理屈の上ではデフレが経済成長の障害になる事はあり得る。このペーパーでも、名目ゼロ金利制約による実質金利の高止まり、賃金の下方硬直性、債務負担の増加、さらなる物価下落を予測した家計の消費意欲の減退を問題点として挙げていた。しかし、実際にどれぐらいの影響が出てくるものかは良く分かっていない。このペーパーの分析でも、理論的にはフィナンシャル・アクセラレーターとして知られる資産価格の影響は鮮明に出ている一方で、消費者物価の影響はあるとは言えなかった*2。もしかしたら大恐慌の口伝が無ければ、デフレは政策課題にならない現象だったかも知れない。なお、日本は人口動態の影響を除けば長期デフレでも成長している例として、別枠で取り上げられている*3。
追記(2017/02/22 18:34):駒沢大学の江口允崇氏から「Atkeson and Kehoe (2004)で全く同じこと言ってませんでしたっけ。10年くらい前に既に結構議論になっていた気が。」とツッコミを頂いた。
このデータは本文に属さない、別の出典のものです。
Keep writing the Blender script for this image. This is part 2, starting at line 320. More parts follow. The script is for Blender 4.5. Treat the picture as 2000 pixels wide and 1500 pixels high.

*1Borio, Erdem, Filardo and Hofmann (2015) "The costs of deflations: a historical perspective," BIS Quarterly Review
*2関連記事:マクロ経済ショックが長引くある理由
*3基準年が2000年で日米比較をしているのだが、日本の見栄えが良くなるようになっている。一人あたりGDPで米国に並んだ感があったのが1990年ぐらいだった。